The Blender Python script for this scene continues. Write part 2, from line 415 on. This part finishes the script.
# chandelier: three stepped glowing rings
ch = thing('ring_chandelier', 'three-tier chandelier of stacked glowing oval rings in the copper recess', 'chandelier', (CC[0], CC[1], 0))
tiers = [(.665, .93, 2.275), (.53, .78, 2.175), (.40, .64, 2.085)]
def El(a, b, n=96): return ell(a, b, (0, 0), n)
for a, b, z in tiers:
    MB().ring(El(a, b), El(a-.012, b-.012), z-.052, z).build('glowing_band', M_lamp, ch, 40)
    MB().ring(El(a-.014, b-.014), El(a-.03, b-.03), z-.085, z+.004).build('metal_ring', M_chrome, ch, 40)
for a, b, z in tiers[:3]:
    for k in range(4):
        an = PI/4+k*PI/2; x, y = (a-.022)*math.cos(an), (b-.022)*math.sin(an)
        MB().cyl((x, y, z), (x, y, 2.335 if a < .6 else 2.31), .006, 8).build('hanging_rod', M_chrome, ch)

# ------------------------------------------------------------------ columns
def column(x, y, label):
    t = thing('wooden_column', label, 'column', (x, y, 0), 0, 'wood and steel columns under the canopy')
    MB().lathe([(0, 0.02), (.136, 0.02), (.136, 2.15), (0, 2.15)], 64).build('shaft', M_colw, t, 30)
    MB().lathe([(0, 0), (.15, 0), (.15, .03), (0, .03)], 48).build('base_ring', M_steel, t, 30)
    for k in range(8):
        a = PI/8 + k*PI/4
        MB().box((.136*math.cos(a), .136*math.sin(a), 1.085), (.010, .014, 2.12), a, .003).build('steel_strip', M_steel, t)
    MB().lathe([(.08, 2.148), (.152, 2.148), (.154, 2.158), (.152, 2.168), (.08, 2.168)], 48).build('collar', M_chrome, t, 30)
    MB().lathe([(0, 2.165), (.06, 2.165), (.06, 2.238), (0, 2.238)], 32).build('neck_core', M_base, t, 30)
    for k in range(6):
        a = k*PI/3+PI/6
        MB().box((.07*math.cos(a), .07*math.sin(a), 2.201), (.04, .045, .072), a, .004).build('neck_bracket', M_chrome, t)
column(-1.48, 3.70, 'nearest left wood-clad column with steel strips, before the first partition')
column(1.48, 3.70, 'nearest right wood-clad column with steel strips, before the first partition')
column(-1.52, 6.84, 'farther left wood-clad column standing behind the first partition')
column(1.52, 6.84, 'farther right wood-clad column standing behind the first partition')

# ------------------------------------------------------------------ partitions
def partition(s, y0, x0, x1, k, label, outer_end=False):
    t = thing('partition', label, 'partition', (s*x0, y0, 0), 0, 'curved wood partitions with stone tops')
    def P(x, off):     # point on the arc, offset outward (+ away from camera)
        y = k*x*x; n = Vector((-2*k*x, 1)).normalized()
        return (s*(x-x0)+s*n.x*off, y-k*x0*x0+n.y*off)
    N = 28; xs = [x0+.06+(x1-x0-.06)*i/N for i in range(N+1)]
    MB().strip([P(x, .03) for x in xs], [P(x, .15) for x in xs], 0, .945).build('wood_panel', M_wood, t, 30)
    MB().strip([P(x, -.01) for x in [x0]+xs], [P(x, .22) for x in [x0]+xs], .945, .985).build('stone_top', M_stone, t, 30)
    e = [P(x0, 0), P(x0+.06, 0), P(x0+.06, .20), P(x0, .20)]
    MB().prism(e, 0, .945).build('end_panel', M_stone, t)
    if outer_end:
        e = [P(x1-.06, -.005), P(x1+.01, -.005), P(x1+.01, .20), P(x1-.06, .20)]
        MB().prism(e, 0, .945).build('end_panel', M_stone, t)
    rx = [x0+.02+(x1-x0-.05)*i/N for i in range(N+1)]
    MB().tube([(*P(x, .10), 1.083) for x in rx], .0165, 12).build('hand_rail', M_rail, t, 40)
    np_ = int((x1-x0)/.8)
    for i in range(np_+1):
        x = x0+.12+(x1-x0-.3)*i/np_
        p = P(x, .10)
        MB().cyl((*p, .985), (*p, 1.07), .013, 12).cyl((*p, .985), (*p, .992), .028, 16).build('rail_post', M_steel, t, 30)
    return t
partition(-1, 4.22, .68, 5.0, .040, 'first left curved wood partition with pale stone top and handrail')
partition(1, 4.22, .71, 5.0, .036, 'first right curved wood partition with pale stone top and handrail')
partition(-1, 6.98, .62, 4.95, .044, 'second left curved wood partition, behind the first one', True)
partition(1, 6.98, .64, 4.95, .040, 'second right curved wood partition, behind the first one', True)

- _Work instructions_
Reproduce each line of the material above precisely.

- _Result of the exercise_
The Blender Python script for this scene continues. Write part 2, from line 415 on. This part finishes the script.
# chandelier: three stepped glowing rings
ch = thing('ring_chandelier', 'three-tier chandelier of stacked glowing oval rings in the copper recess', 'chandelier', (CC[0], CC[1], 0))
tiers = [(.665, .93, 2.275), (.53, .78, 2.175), (.40, .64, 2.085)]
def El(a, b, n=96): return ell(a, b, (0, 0), n)
for a, b, z in tiers:
    MB().ring(El(a, b), El(a-.012, b-.012), z-.052, z).build('glowing_band', M_lamp, ch, 40)
    MB().ring(El(a-.014, b-.014), El(a-.03, b-.03), z-.085, z+.004).build('metal_ring', M_chrome, ch, 40)
for a, b, z in tiers[:3]:
    for k in range(4):
        an = PI/4+k*PI/2; x, y = (a-.022)*math.cos(an), (b-.022)*math.sin(an)
        MB().cyl((x, y, z), (x, y, 2.335 if a < .6 else 2.31), .006, 8).build('hanging_rod', M_chrome, ch)

# ------------------------------------------------------------------ columns
def column(x, y, label):
    t = thing('wooden_column', label, 'column', (x, y, 0), 0, 'wood and steel columns under the canopy')
    MB().lathe([(0, 0.02), (.136, 0.02), (.136, 2.15), (0, 2.15)], 64).build('shaft', M_colw, t, 30)
    MB().lathe([(0, 0), (.15, 0), (.15, .03), (0, .03)], 48).build('base_ring', M_steel, t, 30)
    for k in range(8):
        a = PI/8 + k*PI/4
        MB().box((.136*math.cos(a), .136*math.sin(a), 1.085), (.010, .014, 2.12), a, .003).build('steel_strip', M_steel, t)
    MB().lathe([(.08, 2.148), (.152, 2.148), (.154, 2.158), (.152, 2.168), (.08, 2.168)], 48).build('collar', M_chrome, t, 30)
    MB().lathe([(0, 2.165), (.06, 2.165), (.06, 2.238), (0, 2.238)], 32).build('neck_core', M_base, t, 30)
    for k in range(6):
        a = k*PI/3+PI/6
        MB().box((.07*math.cos(a), .07*math.sin(a), 2.201), (.04, .045, .072), a, .004).build('neck_bracket', M_chrome, t)
column(-1.48, 3.70, 'nearest left wood-clad column with steel strips, before the first partition')
column(1.48, 3.70, 'nearest right wood-clad column with steel strips, before the first partition')
column(-1.52, 6.84, 'farther left wood-clad column standing behind the first partition')
column(1.52, 6.84, 'farther right wood-clad column standing behind the first partition')

# ------------------------------------------------------------------ partitions
def partition(s, y0, x0, x1, k, label, outer_end=False):
    t = thing('partition', label, 'partition', (s*x0, y0, 0), 0, 'curved wood partitions with stone tops')
    def P(x, off):     # point on the arc, offset outward (+ away from camera)
        y = k*x*x; n = Vector((-2*k*x, 1)).normalized()
        return (s*(x-x0)+s*n.x*off, y-k*x0*x0+n.y*off)
    N = 28; xs = [x0+.06+(x1-x0-.06)*i/N for i in range(N+1)]
    MB().strip([P(x, .03) for x in xs], [P(x, .15) for x in xs], 0, .945).build('wood_panel', M_wood, t, 30)
    MB().strip([P(x, -.01) for x in [x0]+xs], [P(x, .22) for x in [x0]+xs], .945, .985).build('stone_top', M_stone, t, 30)
    e = [P(x0, 0), P(x0+.06, 0), P(x0+.06, .20), P(x0, .20)]
    MB().prism(e, 0, .945).build('end_panel', M_stone, t)
    if outer_end:
        e = [P(x1-.06, -.005), P(x1+.01, -.005), P(x1+.01, .20), P(x1-.06, .20)]
        MB().prism(e, 0, .945).build('end_panel', M_stone, t)
    rx = [x0+.02+(x1-x0-.05)*i/N for i in range(N+1)]
    MB().tube([(*P(x, .10), 1.083) for x in rx], .0165, 12).build('hand_rail', M_rail, t, 40)
    np_ = int((x1-x0)/.8)
    for i in range(np_+1):
        x = x0+.12+(x1-x0-.3)*i/np_
        p = P(x, .10)
        MB().cyl((*p, .985), (*p, 1.07), .013, 12).cyl((*p, .985), (*p, .992), .028, 16).build('rail_post', M_steel, t, 30)
    return t
partition(-1, 4.22, .68, 5.0, .040, 'first left curved wood partition with pale stone top and handrail')
partition(1, 4.22, .71, 5.0, .036, 'first right curved wood partition with pale stone top and handrail')
partition(-1, 6.98, .62, 4.95, .044, 'second left curved wood partition, behind the first one', True)
partition(1, 6.98, .64, 4.95, .040, 'second right curved wood partition, behind the first one', True)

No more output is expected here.